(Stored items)
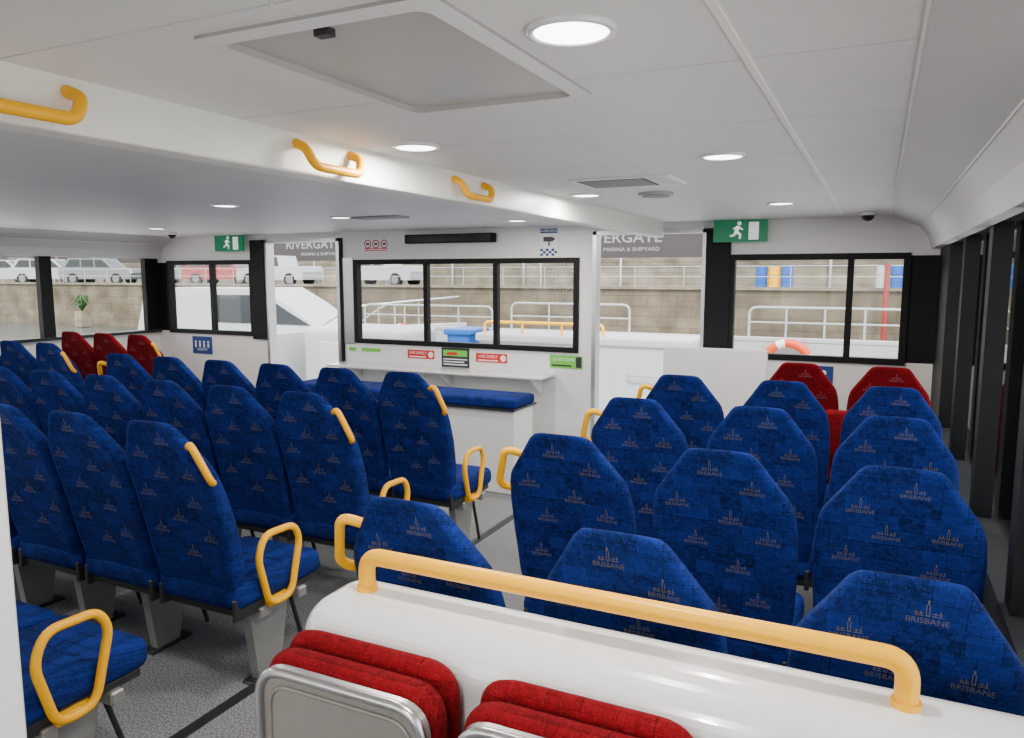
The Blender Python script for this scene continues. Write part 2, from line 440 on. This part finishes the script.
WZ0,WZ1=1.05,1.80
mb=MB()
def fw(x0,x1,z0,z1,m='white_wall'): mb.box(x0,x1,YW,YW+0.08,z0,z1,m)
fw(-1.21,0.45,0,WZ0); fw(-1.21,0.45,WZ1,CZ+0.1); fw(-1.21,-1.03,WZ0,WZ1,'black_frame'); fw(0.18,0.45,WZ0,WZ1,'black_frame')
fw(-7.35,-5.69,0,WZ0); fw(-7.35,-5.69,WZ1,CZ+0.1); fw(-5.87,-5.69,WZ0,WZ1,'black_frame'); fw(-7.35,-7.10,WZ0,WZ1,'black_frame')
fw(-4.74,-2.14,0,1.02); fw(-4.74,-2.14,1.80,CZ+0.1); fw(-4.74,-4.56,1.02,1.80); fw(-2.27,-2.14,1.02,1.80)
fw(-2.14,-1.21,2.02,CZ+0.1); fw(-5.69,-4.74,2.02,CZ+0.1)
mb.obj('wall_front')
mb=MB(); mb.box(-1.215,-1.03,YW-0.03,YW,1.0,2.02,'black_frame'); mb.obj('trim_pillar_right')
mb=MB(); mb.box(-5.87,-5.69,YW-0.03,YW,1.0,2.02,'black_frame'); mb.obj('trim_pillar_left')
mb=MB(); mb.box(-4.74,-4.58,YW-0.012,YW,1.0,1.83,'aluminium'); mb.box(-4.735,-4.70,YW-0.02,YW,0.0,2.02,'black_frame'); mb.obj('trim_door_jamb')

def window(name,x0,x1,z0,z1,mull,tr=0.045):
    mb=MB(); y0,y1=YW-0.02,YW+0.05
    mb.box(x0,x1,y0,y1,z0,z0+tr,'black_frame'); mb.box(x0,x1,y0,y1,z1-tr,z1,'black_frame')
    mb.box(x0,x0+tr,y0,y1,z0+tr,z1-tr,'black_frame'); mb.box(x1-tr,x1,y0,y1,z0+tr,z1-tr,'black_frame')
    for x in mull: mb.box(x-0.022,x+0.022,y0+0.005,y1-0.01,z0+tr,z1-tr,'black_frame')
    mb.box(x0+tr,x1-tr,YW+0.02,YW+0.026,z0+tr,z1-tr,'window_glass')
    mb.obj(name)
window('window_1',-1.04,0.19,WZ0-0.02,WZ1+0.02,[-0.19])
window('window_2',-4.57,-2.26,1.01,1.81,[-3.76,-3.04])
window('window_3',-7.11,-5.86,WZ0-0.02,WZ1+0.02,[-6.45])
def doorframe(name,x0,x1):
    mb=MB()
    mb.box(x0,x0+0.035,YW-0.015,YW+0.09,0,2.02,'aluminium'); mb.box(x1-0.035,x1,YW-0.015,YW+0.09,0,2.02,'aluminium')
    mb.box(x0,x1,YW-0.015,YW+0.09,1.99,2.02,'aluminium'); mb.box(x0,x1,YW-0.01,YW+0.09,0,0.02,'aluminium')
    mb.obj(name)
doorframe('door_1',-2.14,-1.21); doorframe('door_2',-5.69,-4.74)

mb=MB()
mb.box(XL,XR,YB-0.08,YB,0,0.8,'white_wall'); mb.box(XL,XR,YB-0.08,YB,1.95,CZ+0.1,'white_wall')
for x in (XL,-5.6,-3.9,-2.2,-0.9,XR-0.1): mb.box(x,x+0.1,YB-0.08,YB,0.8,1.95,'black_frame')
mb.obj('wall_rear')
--
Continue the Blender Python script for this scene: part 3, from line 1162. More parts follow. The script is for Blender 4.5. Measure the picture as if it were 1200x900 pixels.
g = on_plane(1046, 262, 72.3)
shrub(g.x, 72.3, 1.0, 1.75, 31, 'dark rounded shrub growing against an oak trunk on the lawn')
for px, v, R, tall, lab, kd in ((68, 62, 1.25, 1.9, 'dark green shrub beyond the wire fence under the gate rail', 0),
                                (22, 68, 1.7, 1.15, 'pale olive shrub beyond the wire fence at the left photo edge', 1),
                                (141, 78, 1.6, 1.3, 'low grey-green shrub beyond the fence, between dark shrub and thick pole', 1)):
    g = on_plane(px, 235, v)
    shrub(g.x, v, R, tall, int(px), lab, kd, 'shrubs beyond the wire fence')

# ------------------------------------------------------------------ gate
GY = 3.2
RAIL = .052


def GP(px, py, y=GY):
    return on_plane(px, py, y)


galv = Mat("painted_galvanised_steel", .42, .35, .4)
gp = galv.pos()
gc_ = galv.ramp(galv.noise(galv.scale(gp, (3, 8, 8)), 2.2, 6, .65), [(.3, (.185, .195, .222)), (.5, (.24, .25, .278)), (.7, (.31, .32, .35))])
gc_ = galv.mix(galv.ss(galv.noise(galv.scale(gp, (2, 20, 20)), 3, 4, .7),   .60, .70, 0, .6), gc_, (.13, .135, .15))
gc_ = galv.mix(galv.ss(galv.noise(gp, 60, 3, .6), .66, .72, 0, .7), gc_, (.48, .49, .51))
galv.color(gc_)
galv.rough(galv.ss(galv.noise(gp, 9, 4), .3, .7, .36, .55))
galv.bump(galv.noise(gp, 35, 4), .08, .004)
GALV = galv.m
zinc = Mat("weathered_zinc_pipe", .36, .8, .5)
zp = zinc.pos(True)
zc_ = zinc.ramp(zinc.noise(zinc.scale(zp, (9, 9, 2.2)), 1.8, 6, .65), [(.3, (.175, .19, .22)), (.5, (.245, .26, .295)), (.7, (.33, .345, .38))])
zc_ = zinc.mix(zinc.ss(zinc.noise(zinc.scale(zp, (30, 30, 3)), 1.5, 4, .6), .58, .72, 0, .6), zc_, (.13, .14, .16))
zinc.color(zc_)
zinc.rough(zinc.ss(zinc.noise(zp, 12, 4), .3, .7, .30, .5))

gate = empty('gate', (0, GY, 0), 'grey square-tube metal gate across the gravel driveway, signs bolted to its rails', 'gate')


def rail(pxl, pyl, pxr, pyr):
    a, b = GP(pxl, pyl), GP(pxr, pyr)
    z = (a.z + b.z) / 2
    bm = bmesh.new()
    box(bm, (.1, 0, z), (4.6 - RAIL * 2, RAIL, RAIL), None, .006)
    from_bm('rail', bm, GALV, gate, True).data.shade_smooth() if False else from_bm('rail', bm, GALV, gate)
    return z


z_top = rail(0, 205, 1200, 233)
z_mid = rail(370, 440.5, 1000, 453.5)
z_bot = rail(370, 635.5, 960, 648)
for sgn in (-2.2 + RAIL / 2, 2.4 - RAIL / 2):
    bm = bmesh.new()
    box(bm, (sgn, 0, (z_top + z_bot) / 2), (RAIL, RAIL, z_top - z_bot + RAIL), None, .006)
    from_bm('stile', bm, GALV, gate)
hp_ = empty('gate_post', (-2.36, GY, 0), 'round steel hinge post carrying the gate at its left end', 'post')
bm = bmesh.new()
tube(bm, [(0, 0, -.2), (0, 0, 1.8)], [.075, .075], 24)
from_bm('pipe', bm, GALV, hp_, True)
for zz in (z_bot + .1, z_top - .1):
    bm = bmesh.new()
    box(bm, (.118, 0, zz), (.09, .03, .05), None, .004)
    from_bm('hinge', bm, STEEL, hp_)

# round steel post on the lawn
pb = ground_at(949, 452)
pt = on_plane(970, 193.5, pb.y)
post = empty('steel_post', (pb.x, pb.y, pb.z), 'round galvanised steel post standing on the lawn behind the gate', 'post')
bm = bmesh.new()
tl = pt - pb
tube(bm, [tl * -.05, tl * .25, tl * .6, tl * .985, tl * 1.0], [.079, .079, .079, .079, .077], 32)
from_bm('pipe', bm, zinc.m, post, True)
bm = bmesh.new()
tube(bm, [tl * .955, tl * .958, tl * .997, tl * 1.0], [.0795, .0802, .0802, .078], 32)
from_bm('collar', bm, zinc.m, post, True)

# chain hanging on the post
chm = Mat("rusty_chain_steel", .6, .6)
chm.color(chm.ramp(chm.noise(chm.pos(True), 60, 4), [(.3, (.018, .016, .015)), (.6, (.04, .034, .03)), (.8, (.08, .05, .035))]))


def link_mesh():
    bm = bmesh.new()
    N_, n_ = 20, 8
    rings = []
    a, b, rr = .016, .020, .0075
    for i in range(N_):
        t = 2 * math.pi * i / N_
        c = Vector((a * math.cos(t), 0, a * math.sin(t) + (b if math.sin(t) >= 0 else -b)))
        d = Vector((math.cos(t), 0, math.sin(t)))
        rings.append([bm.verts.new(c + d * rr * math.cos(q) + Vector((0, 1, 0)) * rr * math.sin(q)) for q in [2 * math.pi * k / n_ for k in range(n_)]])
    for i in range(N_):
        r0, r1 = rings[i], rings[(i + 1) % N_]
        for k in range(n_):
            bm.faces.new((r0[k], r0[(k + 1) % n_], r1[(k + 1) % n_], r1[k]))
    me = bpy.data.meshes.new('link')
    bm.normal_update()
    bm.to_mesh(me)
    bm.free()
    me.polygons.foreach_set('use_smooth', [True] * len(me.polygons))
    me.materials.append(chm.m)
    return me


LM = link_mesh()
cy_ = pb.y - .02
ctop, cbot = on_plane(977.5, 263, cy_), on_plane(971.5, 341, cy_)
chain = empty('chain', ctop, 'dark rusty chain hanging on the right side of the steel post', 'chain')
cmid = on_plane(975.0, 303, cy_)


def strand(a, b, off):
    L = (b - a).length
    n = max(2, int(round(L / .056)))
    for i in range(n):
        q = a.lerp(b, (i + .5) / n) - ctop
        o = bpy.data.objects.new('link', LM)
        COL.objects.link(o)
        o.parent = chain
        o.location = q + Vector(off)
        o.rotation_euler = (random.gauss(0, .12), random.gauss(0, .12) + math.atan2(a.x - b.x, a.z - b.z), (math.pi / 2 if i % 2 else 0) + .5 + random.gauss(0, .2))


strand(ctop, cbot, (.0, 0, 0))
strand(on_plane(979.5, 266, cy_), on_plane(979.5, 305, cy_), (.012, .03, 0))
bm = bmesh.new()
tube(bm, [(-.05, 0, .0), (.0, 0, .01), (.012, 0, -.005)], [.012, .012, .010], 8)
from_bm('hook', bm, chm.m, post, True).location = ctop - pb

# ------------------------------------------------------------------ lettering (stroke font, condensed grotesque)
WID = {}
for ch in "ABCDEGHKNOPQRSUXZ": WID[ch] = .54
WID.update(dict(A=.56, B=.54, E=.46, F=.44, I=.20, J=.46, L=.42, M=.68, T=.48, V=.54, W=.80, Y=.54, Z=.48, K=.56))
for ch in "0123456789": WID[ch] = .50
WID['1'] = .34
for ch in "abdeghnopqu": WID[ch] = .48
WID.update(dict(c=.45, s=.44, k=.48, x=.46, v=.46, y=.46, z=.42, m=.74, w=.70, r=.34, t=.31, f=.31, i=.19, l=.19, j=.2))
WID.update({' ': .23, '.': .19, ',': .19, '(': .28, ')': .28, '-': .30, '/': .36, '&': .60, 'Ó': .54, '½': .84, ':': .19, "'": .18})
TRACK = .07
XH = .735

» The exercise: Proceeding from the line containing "The Blender Python script for this scene continues." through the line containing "mb.obj('wall_rear')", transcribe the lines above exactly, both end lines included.

» Worked answer:
The Blender Python script for this scene continues. Write part 2, from line 440 on. This part finishes the script.
WZ0,WZ1=1.05,1.80
mb=MB()
def fw(x0,x1,z0,z1,m='white_wall'): mb.box(x0,x1,YW,YW+0.08,z0,z1,m)
fw(-1.21,0.45,0,WZ0); fw(-1.21,0.45,WZ1,CZ+0.1); fw(-1.21,-1.03,WZ0,WZ1,'black_frame'); fw(0.18,0.45,WZ0,WZ1,'black_frame')
fw(-7.35,-5.69,0,WZ0); fw(-7.35,-5.69,WZ1,CZ+0.1); fw(-5.87,-5.69,WZ0,WZ1,'black_frame'); fw(-7.35,-7.10,WZ0,WZ1,'black_frame')
fw(-4.74,-2.14,0,1.02); fw(-4.74,-2.14,1.80,CZ+0.1); fw(-4.74,-4.56,1.02,1.80); fw(-2.27,-2.14,1.02,1.80)
fw(-2.14,-1.21,2.02,CZ+0.1); fw(-5.69,-4.74,2.02,CZ+0.1)
mb.obj('wall_front')
mb=MB(); mb.box(-1.215,-1.03,YW-0.03,YW,1.0,2.02,'black_frame'); mb.obj('trim_pillar_right')
mb=MB(); mb.box(-5.87,-5.69,YW-0.03,YW,1.0,2.02,'black_frame'); mb.obj('trim_pillar_left')
mb=MB(); mb.box(-4.74,-4.58,YW-0.012,YW,1.0,1.83,'aluminium'); mb.box(-4.735,-4.70,YW-0.02,YW,0.0,2.02,'black_frame'); mb.obj('trim_door_jamb')

def window(name,x0,x1,z0,z1,mull,tr=0.045):
    mb=MB(); y0,y1=YW-0.02,YW+0.05
    mb.box(x0,x1,y0,y1,z0,z0+tr,'black_frame'); mb.box(x0,x1,y0,y1,z1-tr,z1,'black_frame')
    mb.box(x0,x0+tr,y0,y1,z0+tr,z1-tr,'black_frame'); mb.box(x1-tr,x1,y0,y1,z0+tr,z1-tr,'black_frame')
    for x in mull: mb.box(x-0.022,x+0.022,y0+0.005,y1-0.01,z0+tr,z1-tr,'black_frame')
    mb.box(x0+tr,x1-tr,YW+0.02,YW+0.026,z0+tr,z1-tr,'window_glass')
    mb.obj(name)
window('window_1',-1.04,0.19,WZ0-0.02,WZ1+0.02,[-0.19])
window('window_2',-4.57,-2.26,1.01,1.81,[-3.76,-3.04])
window('window_3',-7.11,-5.86,WZ0-0.02,WZ1+0.02,[-6.45])
def doorframe(name,x0,x1):
    mb=MB()
    mb.box(x0,x0+0.035,YW-0.015,YW+0.09,0,2.02,'aluminium'); mb.box(x1-0.035,x1,YW-0.015,YW+0.09,0,2.02,'aluminium')
    mb.box(x0,x1,YW-0.015,YW+0.09,1.99,2.02,'aluminium'); mb.box(x0,x1,YW-0.01,YW+0.09,0,0.02,'aluminium')
    mb.obj(name)
doorframe('door_1',-2.14,-1.21); doorframe('door_2',-5.69,-4.74)

mb=MB()
mb.box(XL,XR,YB-0.08,YB,0,0.8,'white_wall'); mb.box(XL,XR,YB-0.08,YB,1.95,CZ+0.1,'white_wall')
for x in (XL,-5.6,-3.9,-2.2,-0.9,XR-0.1): mb.box(x,x+0.1,YB-0.08,YB,0.8,1.95,'black_frame')
mb.obj('wall_rear')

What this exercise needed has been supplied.